Cut out goal and leg shapes along the black lines. Fold along the dotted lines and secure the joins with sticky tape.
You now have two goals and two feet for two people (to be placed on your fingers).
Using plasticine, make two solid boots or feet. Attach these to the leg cut-outs (this is optional).
Set up the playing field on a table top or somewhere easy to reach.
Start to practise your game, and kick the ball (marble) around with your fingers.
Try to kick some goals.
Try to curve the ball by kicking it with the side of your finger-boot. Look at the patterns on the marble; is it spinning?
When you have perfected your scientific small soccer skills, challenge your friends to your very own Mini World Cup.
What's happening?
How does a ball curve? It is all about the aerodynamics of the ball, which needs to be spinning for it to work.
In real soccer, a curving ball is spinning into the oncoming air. As it does this, the air pressure around the spinning ball is uneven. The side of the ball that is moving in the same direction as the air flow will have faster moving air than the side that is spinning away from the direction of air flow.
Faster moving air is under lower pressure than slower moving air (this is sometime referred to as Bernoulli's principle).
The ball curves towards the side that has lower air pressure. Researchers propose that the air that is at a higher pressure pushes the ball over and into the lower pressured space. Note this all happens when the ball is in the air, and is not so relevant when it goes along the ground. In your Mini World Cup any curve you see on the ball is mostly due to the spin put on the marble, not pressure differences, but we can't all bend it like Beckham!

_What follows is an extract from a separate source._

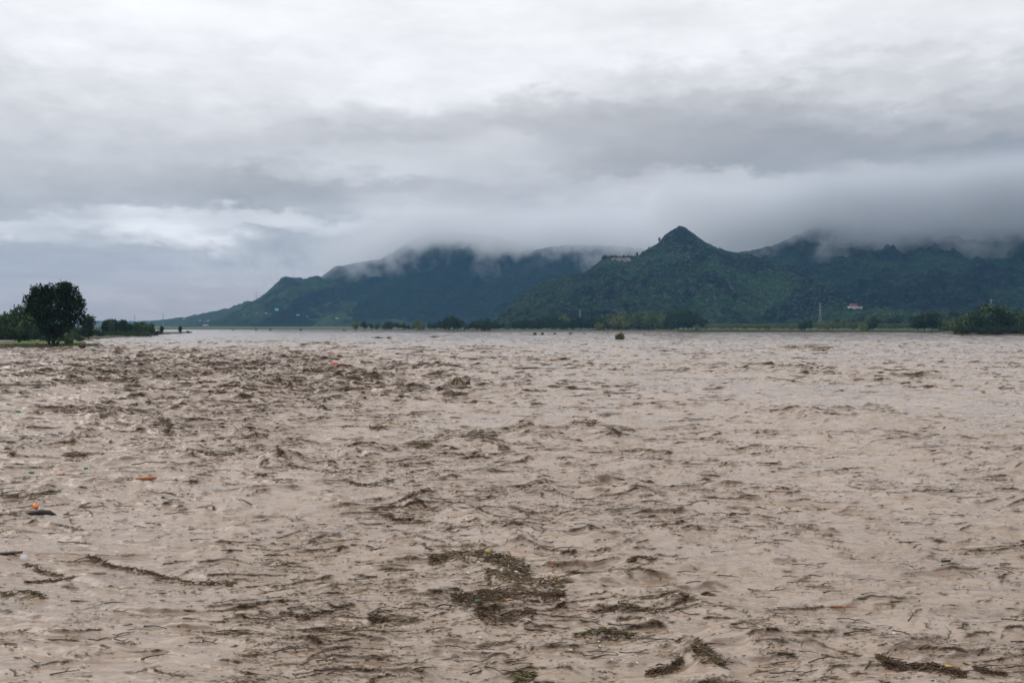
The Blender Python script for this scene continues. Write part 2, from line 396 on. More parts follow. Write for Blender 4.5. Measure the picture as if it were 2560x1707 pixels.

The first explanation of the lateral deflection of a spinning object (ball curving) is credited to work done by the German physicist Gustav Magnus in 1852. Magnus had actually been trying to determine why spinning shells and bullets deflect to one side, but his explanation applies equally well to balls.
The speed at which the ball is moving is also very important. A faster moving ball will have less drag and therefore take longer to slow down than a slower moving ball.
What this means for a football is that a slow-moving ball with a lot of spin will have a larger sideways force than a fast-moving ball with the same spin. So as a ball slows down at the end of its trajectory, the curve becomes more pronounced.
Applications
You can kick impressive goals. The same physics also has effects in other ball sports, especially cricket where spin and swing bowlers appear to give the ball a mind of its own, but it's all physics (and a bit of skill) punters.
Pressure differences and how objects behave in them have far broader aerodynamic applications and are used in designing everything from paper planes to fighter jets.